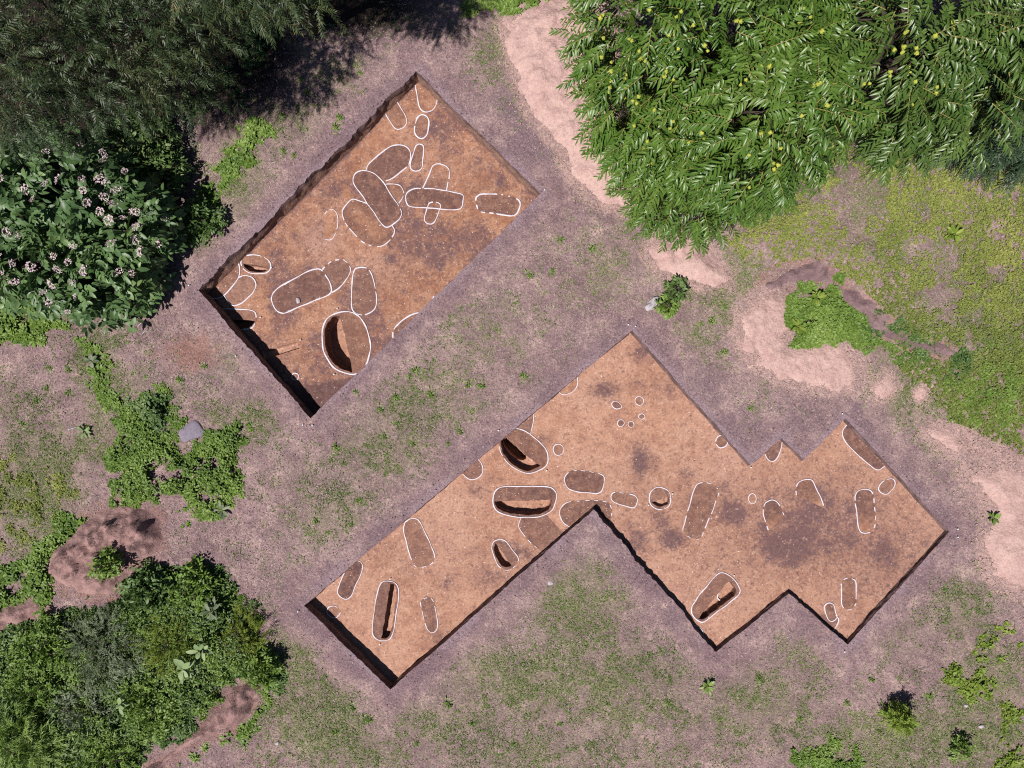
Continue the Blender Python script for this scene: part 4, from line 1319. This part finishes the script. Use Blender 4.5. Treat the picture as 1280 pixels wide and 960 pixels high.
def sprays(base, out, nl, tl, L, W, ang=55, down=.35, prof=((0, .2), (.3, 1), (.7, .75), (1, 0)), fold=.18, droop=.3, rnd=.35, tone=None, flatten=.5):
    """Twigs with leaves in two rows. Returns leaf V, T, tint and the twig segments."""
    n = len(base)
    D = out * np.array([1, 1, flatten]) + RNG.normal(size=(n, 3)) * rnd + np.array([0, 0, -down])
    D /= np.linalg.norm(D, axis=1)[:, None]
    upv = np.array([0, 0, 1.0]) + RNG.normal(size=(n, 3)) * .35 + out * .5
    S = np.cross(D, upv)
    S /= np.linalg.norm(S, axis=1)[:, None]
    N = np.cross(S, D)
    ln = tl[0] + (tl[1] - tl[0]) * RNG.random(n)
    t = (np.arange(nl) + .5) / nl
    side = np.where(np.arange(nl) % 2 == 0, 1.0, -1.0)
    dn = np.array([0, 0, -1.0])
    P0 = base[:, None, :] + D[:, None, :] * (ln[:, None] * t)[:, :, None] + dn * (.22 * ln[:, None] * t ** 2)[:, :, None]
    a = np.radians(ang) + RNG.normal(size=(n, nl)) * .16
    a = a * (1 - .45 * t[None] ** 2)
    LD = D[:, None, :] * np.cos(a)[:, :, None] + S[:, None, :] * (np.sin(a) * side)[:, :, None] + dn * .25 + RNG.normal(size=(n, nl, 3)) * .10
    LN = N[:, None, :] + RNG.normal(size=(n, nl, 3)) * .28
    size = (.7 + .45 * np.sin(math.pi * (t * .8 + .15)))[None] * (.8 + .4 * RNG.random((n, nl)))
    LL = (L[0] + (L[1] - L[0]) * RNG.random((n, nl))) * size
    WW = (W[0] + (W[1] - W[0]) * RNG.random((n, nl))) * size
    tn = np.clip((RNG.random(n) if tone is None else tone)[:, None] * .55 + RNG.random((n, nl)) * .45, 0, .97)
    m = n * nl
    V, T, tv = leaves(P0.reshape(m, 3), LD.reshape(m, 3), LN.reshape(m, 3), LL.ravel(), WW.ravel(), prof, fold, droop, tn.ravel())
    ends = base + D * ln[:, None] + dn * (.22 * ln)[:, None]
    return V, T, tv, ends


def woody(root, start, lobes, r, name='trunk', n_limb=9, mat=None, limb_name='limb'):
    """Tapered trunk with limbs that reach into the crown."""
    cz = np.mean([l[2] for l in lobes])
    c = np.array(lobes)[:, :3].mean(0)
    s = np.array(start, float)
    top = c + np.array([0, 0, np.mean([l[5] for l in lobes]) * .35])
    n = 9
    tt = np.linspace(0, 1, n)[:, None]
    path = s * (1 - tt) + top * tt + np.sin(tt * math.pi) * np.array([[.25, -.2, 0]]) * r * 3
    path[0, 2] -= .1
    lst = [tube(path, r * (1.25 - .95 * tt[:, 0]) + .01, 9)]
    for i in range(n_limb):
        a = path[2 + i % 6]
        l = lobes[i % len(lobes)]
        u = unit(1)[0]
        u[2] = abs(u[2]) * .6
        e = np.array(l[:3]) + u * np.array(l[3:]) * .85
        k = np.linspace(0, 1, 6)[:, None]
        q = a * (1 - k) + e * k + np.array([[0, 0, 1]]) * np.sin(k * math.pi) * .25
        lst.append(tube(q, r * .45 * (1 - .88 * k[:, 0]) + .006, 6))
    V, T = merge(lst)
    return part(name, V, T, mat or MT_BARK, root, None, True)


def bur_mesh():
    import bmesh
    bm = bmesh.new()
    bmesh.ops.create_icosphere(bm, subdivisions=2, radius=.043)
    for i, v in enumerate(bm.verts):
        v.co *= 1.22 if i % 2 else .88
    me = bpy.data.meshes.new('bur')
    bm.to_mesh(me)
    bm.free()
    me.materials.append(MT_BUR)
    return me


BUR = bur_mesh()


def chestnut(label, start, lobes, n, mat, nbur, pxbox, prob, seedtone):
    root = thing('chestnut_tree', label, 'tree', start)
    p, u = crown_points(lobes, n, .76, .98, .6)
    tone = np.clip(fbm(p[:, 0] * 1.0, p[:, 1] + p[:, 2], .9, seedtone, 3) * 1.3 - .1, 0, 1)
    V, T, tv, ends = sprays(p, u, 17, (.55, .9), (.16, .225), (.040, .060), 58, .45, tone=tone, droop=.35)
    k = RNG.random(len(tv) // 10) < .02
    part('crown', V, T, mat, root, dict(tint=tv))
    woody(root, start, lobes, .2, n_limb=14)
    # bare twig stems that show between the leaf rows
    lst = []
    for i in range(0, len(p), 2):
        b, e = p[i], ends[i]
        m = (b + e) / 2 + np.array([0, 0, .03])
        lst.append(tube([b, m, e], [.010, .008, .004], 4))
    V, T = merge(lst)
    part('branches', V, T, MT_STEM, root).name = 'branch'
    c, tries = 0, 0
    while c < nbur and tries < 4000:
        tries += 1
        q = hit(random.uniform(pxbox[0], pxbox[2]), random.uniform(pxbox[1], pxbox[3]), lobes)
        if q is None or q[2] < 2.2:
            continue
        for j in range(random.choice((1, 1, 2, 3))):
            w = q + np.array([random.gauss(0, .07), random.gauss(0, .07), .10 + random.gauss(0, .05)])
            b = put('bur', BUR, root, w - np.array(start), random.random() * 6, (random.uniform(.7, 1.1),) * 3)
            c += 1
    return root


def lobes_ring(c, r, k, n, seed, zj=.5):
    """A crown outline broken into overlapping lobes."""
    rr = random.Random(seed)
    out = [(c[0], c[1], c[2], r[0] * .74, r[1] * .74, r[2] * .85)]
    for i in range(n):
        a = 2 * math.pi * i / n + rr.uniform(-.3, .3)
        f = rr.uniform(.52, .72)
        s = rr.uniform(.36, .52)
        out.append((c[0] + math.cos(a) * r[0] * f, c[1] + math.sin(a) * r[1] * f, c[2] + rr.uniform(-zj, zj) * r[2], r[0] * s, r[1] * s, r[2] * s * 1.1))
    return out


LC1 = lobes_ring((4.75, 7.4, 5.2), (2.85, 2.8, 2.9), 1, 9, 3)
LC1 += [(4.9, 4.9, 2.6, 1.1, .6, 1.1), (4.2, 5.5, 2.8, 1.0, .7, 1.1), (6.0, 5.6, 3.0, 1.2, .8, 1.2)]
chestnut("big bright chestnut tree with many yellow burs beside the pale sand", (4.6, 7.2, 0), LC1, 1700, MT_CHESTNUT, 88, (715, 5, 1040, 260), 1, 5)
LC2 = lobes_ring((9.5, 8.2, 4.9), (2.7, 2.6, 2.6), 1, 8, 8) + [(7.3, 8.9, 4.9, 1.2, 1.6, 1.7), (7.2, 10.6, 5.2, 1.2, 1.4, 1.6)]
chestnut("darker glossy chestnut tree with few burs above the green bank", (9.5, 8.4, 0), LC2, 1250, MT_CHESTNUT_DARK, 30, (1040, 5, 1200, 160), 1, 9)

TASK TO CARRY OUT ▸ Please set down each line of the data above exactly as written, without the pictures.

SOLUTION BELOW ▸
Continue the Blender Python script for this scene: part 4, from line 1319. This part finishes the script. Use Blender 4.5. Treat the picture as 1280 pixels wide and 960 pixels high.
def sprays(base, out, nl, tl, L, W, ang=55, down=.35, prof=((0, .2), (.3, 1), (.7, .75), (1, 0)), fold=.18, droop=.3, rnd=.35, tone=None, flatten=.5):
    """Twigs with leaves in two rows. Returns leaf V, T, tint and the twig segments."""
    n = len(base)
    D = out * np.array([1, 1, flatten]) + RNG.normal(size=(n, 3)) * rnd + np.array([0, 0, -down])
    D /= np.linalg.norm(D, axis=1)[:, None]
    upv = np.array([0, 0, 1.0]) + RNG.normal(size=(n, 3)) * .35 + out * .5
    S = np.cross(D, upv)
    S /= np.linalg.norm(S, axis=1)[:, None]
    N = np.cross(S, D)
    ln = tl[0] + (tl[1] - tl[0]) * RNG.random(n)
    t = (np.arange(nl) + .5) / nl
    side = np.where(np.arange(nl) % 2 == 0, 1.0, -1.0)
    dn = np.array([0, 0, -1.0])
    P0 = base[:, None, :] + D[:, None, :] * (ln[:, None] * t)[:, :, None] + dn * (.22 * ln[:, None] * t ** 2)[:, :, None]
    a = np.radians(ang) + RNG.normal(size=(n, nl)) * .16
    a = a * (1 - .45 * t[None] ** 2)
    LD = D[:, None, :] * np.cos(a)[:, :, None] + S[:, None, :] * (np.sin(a) * side)[:, :, None] + dn * .25 + RNG.normal(size=(n, nl, 3)) * .10
    LN = N[:, None, :] + RNG.normal(size=(n, nl, 3)) * .28
    size = (.7 + .45 * np.sin(math.pi * (t * .8 + .15)))[None] * (.8 + .4 * RNG.random((n, nl)))
    LL = (L[0] + (L[1] - L[0]) * RNG.random((n, nl))) * size
    WW = (W[0] + (W[1] - W[0]) * RNG.random((n, nl))) * size
    tn = np.clip((RNG.random(n) if tone is None else tone)[:, None] * .55 + RNG.random((n, nl)) * .45, 0, .97)
    m = n * nl
    V, T, tv = leaves(P0.reshape(m, 3), LD.reshape(m, 3), LN.reshape(m, 3), LL.ravel(), WW.ravel(), prof, fold, droop, tn.ravel())
    ends = base + D * ln[:, None] + dn * (.22 * ln)[:, None]
    return V, T, tv, ends


def woody(root, start, lobes, r, name='trunk', n_limb=9, mat=None, limb_name='limb'):
    """Tapered trunk with limbs that reach into the crown."""
    cz = np.mean([l[2] for l in lobes])
    c = np.array(lobes)[:, :3].mean(0)
    s = np.array(start, float)
    top = c + np.array([0, 0, np.mean([l[5] for l in lobes]) * .35])
    n = 9
    tt = np.linspace(0, 1, n)[:, None]
    path = s * (1 - tt) + top * tt + np.sin(tt * math.pi) * np.array([[.25, -.2, 0]]) * r * 3
    path[0, 2] -= .1
    lst = [tube(path, r * (1.25 - .95 * tt[:, 0]) + .01, 9)]
    for i in range(n_limb):
        a = path[2 + i % 6]
        l = lobes[i % len(lobes)]
        u = unit(1)[0]
        u[2] = abs(u[2]) * .6
        e = np.array(l[:3]) + u * np.array(l[3:]) * .85
        k = np.linspace(0, 1, 6)[:, None]
        q = a * (1 - k) + e * k + np.array([[0, 0, 1]]) * np.sin(k * math.pi) * .25
        lst.append(tube(q, r * .45 * (1 - .88 * k[:, 0]) + .006, 6))
    V, T = merge(lst)
    return part(name, V, T, mat or MT_BARK, root, None, True)


def bur_mesh():
    import bmesh
    bm = bmesh.new()
    bmesh.ops.create_icosphere(bm, subdivisions=2, radius=.043)
    for i, v in enumerate(bm.verts):
        v.co *= 1.22 if i % 2 else .88
    me = bpy.data.meshes.new('bur')
    bm.to_mesh(me)
    bm.free()
    me.materials.append(MT_BUR)
    return me


BUR = bur_mesh()


def chestnut(label, start, lobes, n, mat, nbur, pxbox, prob, seedtone):
    root = thing('chestnut_tree', label, 'tree', start)
    p, u = crown_points(lobes, n, .76, .98, .6)
    tone = np.clip(fbm(p[:, 0] * 1.0, p[:, 1] + p[:, 2], .9, seedtone, 3) * 1.3 - .1, 0, 1)
    V, T, tv, ends = sprays(p, u, 17, (.55, .9), (.16, .225), (.040, .060), 58, .45, tone=tone, droop=.35)
    k = RNG.random(len(tv) // 10) < .02
    part('crown', V, T, mat, root, dict(tint=tv))
    woody(root, start, lobes, .2, n_limb=14)
    # bare twig stems that show between the leaf rows
    lst = []
    for i in range(0, len(p), 2):
        b, e = p[i], ends[i]
        m = (b + e) / 2 + np.array([0, 0, .03])
        lst.append(tube([b, m, e], [.010, .008, .004], 4))
    V, T = merge(lst)
    part('branches', V, T, MT_STEM, root).name = 'branch'
    c, tries = 0, 0
    while c < nbur and tries < 4000:
        tries += 1
        q = hit(random.uniform(pxbox[0], pxbox[2]), random.uniform(pxbox[1], pxbox[3]), lobes)
        if q is None or q[2] < 2.2:
            continue
        for j in range(random.choice((1, 1, 2, 3))):
            w = q + np.array([random.gauss(0, .07), random.gauss(0, .07), .10 + random.gauss(0, .05)])
            b = put('bur', BUR, root, w - np.array(start), random.random() * 6, (random.uniform(.7, 1.1),) * 3)
            c += 1
    return root


def lobes_ring(c, r, k, n, seed, zj=.5):
    """A crown outline broken into overlapping lobes."""
    rr = random.Random(seed)
    out = [(c[0], c[1], c[2], r[0] * .74, r[1] * .74, r[2] * .85)]
    for i in range(n):
        a = 2 * math.pi * i / n + rr.uniform(-.3, .3)
        f = rr.uniform(.52, .72)
        s = rr.uniform(.36, .52)
        out.append((c[0] + math.cos(a) * r[0] * f, c[1] + math.sin(a) * r[1] * f, c[2] + rr.uniform(-zj, zj) * r[2], r[0] * s, r[1] * s, r[2] * s * 1.1))
    return out


LC1 = lobes_ring((4.75, 7.4, 5.2), (2.85, 2.8, 2.9), 1, 9, 3)
LC1 += [(4.9, 4.9, 2.6, 1.1, .6, 1.1), (4.2, 5.5, 2.8, 1.0, .7, 1.1), (6.0, 5.6, 3.0, 1.2, .8, 1.2)]
chestnut("big bright chestnut tree with many yellow burs beside the pale sand", (4.6, 7.2, 0), LC1, 1700, MT_CHESTNUT, 88, (715, 5, 1040, 260), 1, 5)
LC2 = lobes_ring((9.5, 8.2, 4.9), (2.7, 2.6, 2.6), 1, 8, 8) + [(7.3, 8.9, 4.9, 1.2, 1.6, 1.7), (7.2, 10.6, 5.2, 1.2, 1.4, 1.6)]
chestnut("darker glossy chestnut tree with few burs above the green bank", (9.5, 8.4, 0), LC2, 1250, MT_CHESTNUT_DARK, 30, (1040, 5, 1200, 160), 1, 9)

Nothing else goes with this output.